The Rev. John Modest Miles of Kansas City is a Democrat, but he has worked with and endorsed Republicans, including Sen. Roy Blunt. He said neither party should rely on monolithic support from any community.
“There have been Republicans who have done great things for us,” he said. “It is painful to see that we try to make a race issue out of this election.”
Yet other African-Americans say Trump’s outreach will fail — too little, too late.
“You need to do that a long time ago,” said the Rev. Bobby Love of the Second Baptist Church in Olathe. “You can’t just do that six weeks before the election.”
The Rev. Jesse Jackson, once a presidential candidate himself, said Trump’s efforts will fail because Republicans are “basically anti-city” on issues like gun rights and public employment.
Trump, he noted, bought ads in New York newspapers calling for re-instating the death penalty after the arrest of several black murder suspects. The suspects were later determined to be innocent.
Other Democrats have argued Trump’s efforts to reach African-American voters are really aimed at reassuring suburban Republicans who may be worried that Trump is too prejudiced.
“They’re using these outreach efforts in order to communicate something,” said the retired Rev. Bob Lee Hill of Kansas City, “so that white folks who are educated, or female, won’t hate them as much.”
Trump supporters firmly reject that view. And Trump says his work will bear fruit if he’s elected.
“At the end of four years, I guarantee you that I will get over 95 percent of the African-American vote,” he said in mid-August.

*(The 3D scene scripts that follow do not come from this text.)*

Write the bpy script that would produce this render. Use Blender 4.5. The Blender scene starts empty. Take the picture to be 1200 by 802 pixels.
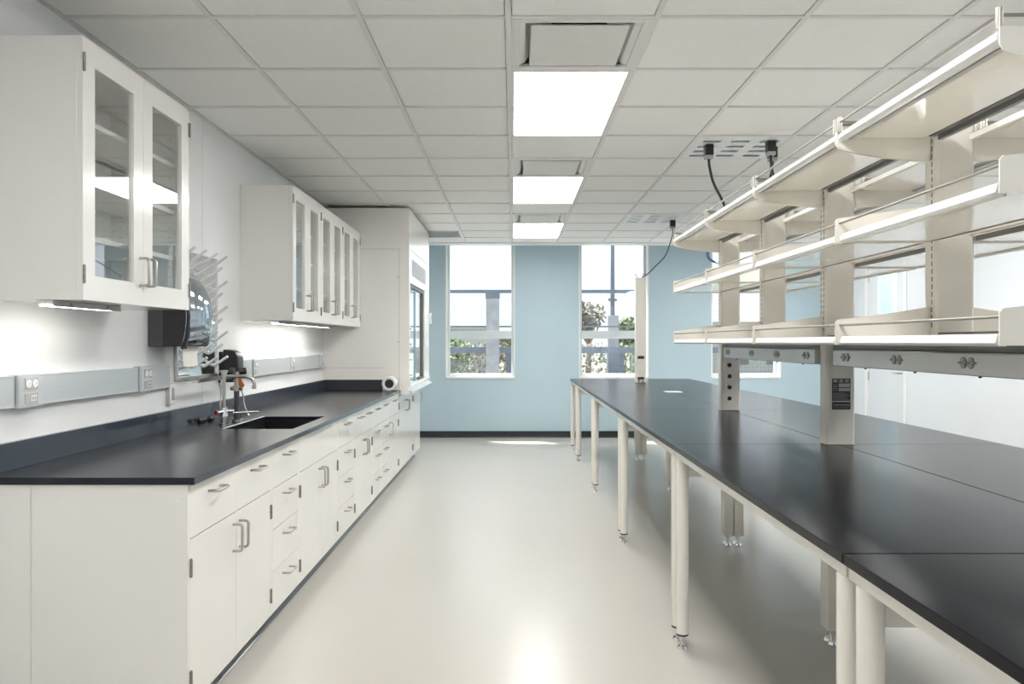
import bpy, bmesh, math, random
from mathutils import Vector, Matrix
random.seed(4)
SC = bpy.context.scene
COL = SC.collection
PI = math.pi

# ------------------------------------------------------------------ materials
def mat(name, col, rough=0.5, metal=0.0, noise=0.0, nscale=8.0, bump=0.0, bscale=60.0,
        coat=0.0, emit=None, estr=0.0, spec=0.5, stretch=None, rvar=0.0):
    m = bpy.data.materials.new(name); m.use_nodes = True
    nt = m.node_tree; b = nt.nodes['Principled BSDF']
    b.inputs['Base Color'].default_value = (*col, 1)
    b.inputs['Roughness'].default_value = rough
    b.inputs['Metallic'].default_value = metal
    b.inputs['Specular IOR Level'].default_value = spec
    b.inputs['Coat Weight'].default_value = coat
    b.inputs['Coat Roughness'].default_value = 0.08
    if emit:
        b.inputs['Emission Color'].default_value = (*emit, 1)
        b.inputs['Emission Strength'].default_value = estr
    tc = nt.nodes.new('ShaderNodeTexCoord'); mp = nt.nodes.new('ShaderNodeMapping')
    nt.links.new(tc.outputs['Object'], mp.inputs['Vector'])
    if stretch: mp.inputs['Scale'].default_value = stretch
    n = nt.nodes.new('ShaderNodeTexNoise'); n.inputs['Scale'].default_value = nscale
    n.inputs['Detail'].default_value = 4
    nt.links.new(mp.outputs[0], n.inputs['Vector'])
    if noise > 0:
        r = nt.nodes.new('ShaderNodeValToRGB')
        r.color_ramp.elements[0].position = 0.35; r.color_ramp.elements[1].position = 0.65
        r.color_ramp.elements[0].color = (*[c*(1-noise) for c in col], 1)
        r.color_ramp.elements[1].color = (*[min(1, c*(1+noise)) for c in col], 1)
        nt.links.new(n.outputs['Fac'], r.inputs['Fac']); nt.links.new(r.outputs['Color'], b.inputs['Base Color'])
    if rvar > 0:
        mr = nt.nodes.new('ShaderNodeMapRange')
        mr.inputs['From Min'].default_value = .3; mr.inputs['From Max'].default_value = .7
        mr.inputs['To Min'].default_value = rough-rvar; mr.inputs['To Max'].default_value = rough+rvar
        nt.links.new(n.outputs['Fac'], mr.inputs['Value']); nt.links.new(mr.outputs[0], b.inputs['Roughness'])
    if bump > 0:
        n2 = nt.nodes.new('ShaderNodeTexNoise'); n2.inputs['Scale'].default_value = bscale
        nt.links.new(mp.outputs[0], n2.inputs['Vector'])
        bp = nt.nodes.new('ShaderNodeBump'); bp.inputs['Strength'].default_value = bump
        bp.inputs['Distance'].default_value = 0.002
        nt.links.new(n2.outputs['Fac'], bp.inputs['Height']); nt.links.new(bp.outputs[0], b.inputs['Normal'])
    return m

def glass_mat(name, tint=(.96, .98, .98), refl=1.0, ior=1.5):
    m = bpy.data.materials.new(name); m.use_nodes = True
    nt = m.node_tree; nt.nodes.clear()
    o = nt.nodes.new('ShaderNodeOutputMaterial'); mx = nt.nodes.new('ShaderNodeMixShader')
    t = nt.nodes.new('ShaderNodeBsdfTransparent'); g = nt.nodes.new('ShaderNodeBsdfGlossy')
    f = nt.nodes.new('ShaderNodeFresnel'); f.inputs['IOR'].default_value = ior
    t.inputs['Color'].default_value = (*tint, 1)
    g.inputs['Color'].default_value = (refl, refl, refl, 1); g.inputs['Roughness'].default_value = 0.01
    ge = nt.nodes.new('ShaderNodeNewGeometry'); mr = nt.nodes.new('ShaderNodeMapRange')
    mr.inputs['To Min'].default_value = ior; mr.inputs['To Max'].default_value = 1/ior
    nt.links.new(ge.outputs['Backfacing'], mr.inputs['Value']); nt.links.new(mr.outputs[0], f.inputs['IOR'])
    nt.links.new(f.outputs[0], mx.inputs[0]); nt.links.new(t.outputs[0], mx.inputs[1])
    nt.links.new(g.outputs[0], mx.inputs[2]); nt.links.new(mx.outputs[0], o.inputs[0])
    return m

M = {}
M['cab'] = mat('cabinet_paint', (.84, .82, .775), .16, noise=.01, nscale=3, coat=.3)
M['cabin'] = mat('cabinet_inside', (.88, .87, .85), .5, noise=.01)
M['ucab'] = mat('upper_cabinet_paint', (.84, .82, .785), .18, noise=.01, nscale=3, coat=.3)
M['wall'] = mat('white_wall_paint', (.82, .83, .83), .55, noise=.012, nscale=2, bump=.05)
M['wallr'] = mat('right_wall_paint', (.72, .75, .78), .5, noise=.01, nscale=2)
M['blue'] = mat('blue_wall_paint', (.47, .60, .665), .6, noise=.015, nscale=2, bump=.05)
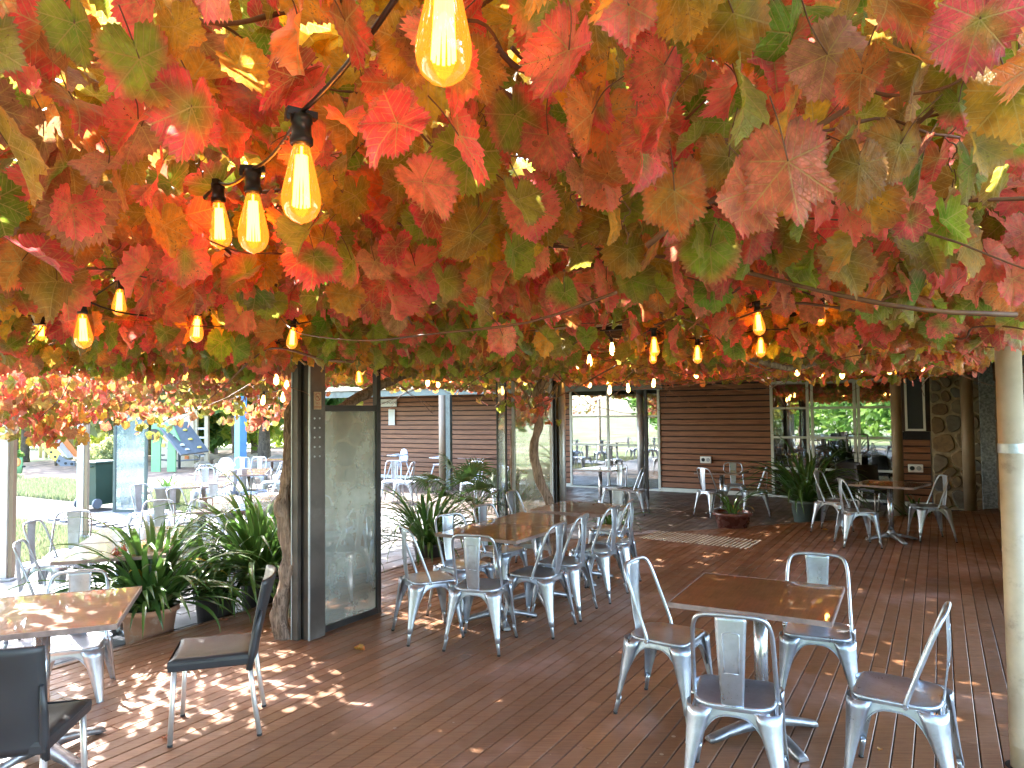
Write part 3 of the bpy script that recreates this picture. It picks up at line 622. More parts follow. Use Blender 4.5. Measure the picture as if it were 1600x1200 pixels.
# ------------------------------------------------------------------ pergola beams and purlins
def beam(name, label, u0, u1, v0, v1, z0, z1, mat, cat='beam', extra=None):
    t = thing(name, label, cat, W((u0+u1)/2, (v0+v1)/2, z0)); mb = MB(); ubox(mb, u0, u1, v0, v1, z0, z1); o = mb.build('web', M[mat], t); o.matrix_parent_inverse = Matrix.Translation(-t.location)
    if extra:
        for (a, b, c, d, e, f, mt, nm) in extra: mb = MB(); ubox(mb, a, b, c, d, e, f); o = mb.build(nm, M[mt], t); o.matrix_parent_inverse = Matrix.Translation(-t.location)
    return t
beam('pergola_beam', 'black steel beam running from the near post to the middle post', -2.5, 13.9, -4.36, -4.28, 2.27, 2.42, 'iron')
beam('pergola_beam', 'dark beam along the cream pipe side of the pergola', -2.5, 13.5, .30, .38, 2.52, 2.66, 'timber')
beam('pergola_beam', 'dark beam at the lawn side carrying the hanging vine', -2.5, 13.9, -8.96, -8.88, 2.30, 2.44, 'iron2')
beam('timber_rafter', 'broad dark timber rafter above the second string of lamps', 4.25, 4.33, -.9, .50, 2.53, 2.74, 'timber')
for u, a, b, lab in ((5.05, -4.2, .3, 'white topped steel purlin above the joined tables'), (9.6, -4.2, .3, 'white topped steel purlin before the board wall'), (12.6, -4.2, .3, 'far white topped steel purlin near the double doors')):
    beam('steel_purlin', lab, u, u+.04, a, b, 2.375, 2.405, 'iron', 'beam', [(u-.01, u+.05, a, b, 2.406, 2.425, 'white', 'white_flange')])
for u in (3.0, 7.3, 11.2): beam('timber_rafter', 'dark timber rafter hidden in leaves %s' % {1.0: 'above the nearest lamps', 3.0: 'before the near post', 7.3: 'over the joined tables', 11.2: 'over the far strap plant'}[u], u, u+.06, -8.8, .28, 2.56, 2.70, 'timber')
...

For all of Trump’s struggles with reaching minority voters, Clinton faces challenges as well, many Democrats believe. A recent New York Times report highlighted results from focus groups conducted with young African-American voters, where interviewers found skepticism about Clinton.
“He might be the devil but she has been in bed with the devil. Why vote for any of them?” an African-American college graduate said in one focus group. The consultants who conducted the groups found Clinton “under performing” among younger minority voters in battleground states.
Those concerns may explain Clinton’s decision to speak with Baptist ministers in Kansas City on Thursday. Democrats said they can’t afford to take African-American votes, and enthusiasm, for granted.
“This election is too important for anyone to sit on the sidelines,” Clinton told the delegates at Bartle Hall.